Well, I have one note of warning to sound to all of them: I don’t want to wake up one day and discover that Nigeria floated with the Naira and fallen off the map. Or that, in the spirit of floating Naira, the country has floated to Sao Tome. Or Indian Ocean.
Of course, I wouldn’t mind if we float to Europe – maybe, they’d then let us replace UK in the EU.
But, jokes apart, the country is really in a tailspin. IPOB and MASSOB are tearing at one side. Herdsmen are still on rampage. The hide-and-seek game with Boko Haram is still going on in the North East. And as we reclaim territories from the insurgents up North, we’re rumoured to be losing territories down South to a new set of insurgents. Cultists are over-running the South-south. And we have not even brought the Avengers into the equation. Hmmm.
Meanwhile, the people we have entrusted with finding solutions to all these are still busy consolidating their hold on power (power for power’s sake, if you ask me). They’re busy bickering over who controls what, in a country that is fast vanishing. Rather than control a small percentage of something, they want to control 100% of nothing.
Others are busy bursting their veins over who owns the oil, without thinking that there might soon be no oil at all. They are busy trying to grab land (or refuse release of land) for grazing reserves, without knowing that much of the land has even been eaten away by erosion and flood and drought. Or are we going to graze cattle inside gullies and deserts?

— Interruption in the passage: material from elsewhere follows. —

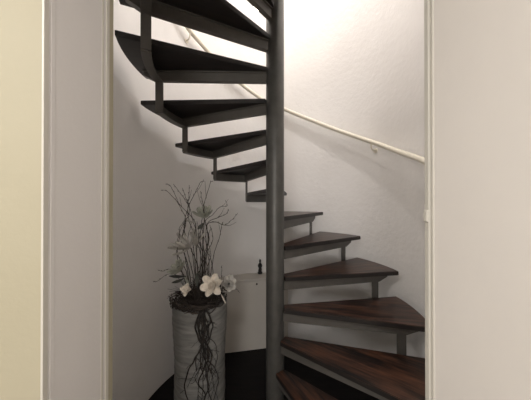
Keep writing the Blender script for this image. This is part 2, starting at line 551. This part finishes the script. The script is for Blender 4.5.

But it’s not all bad news. There’s good news coming from NNPC. They said the oil behemoth finally returned a profit – for the first time in 15 years. In other words, in our years of surplus, we made no profit, but in lean times (with reduced output and fallen prices) we managed to make a profit. Unbelievable! I know fellow wailers would readily say the period under review fell under Jonathan’s administration, but I know this same profit would have entered ‘voice mail’ if the fear of Buhari had not gripped the people at NNPC.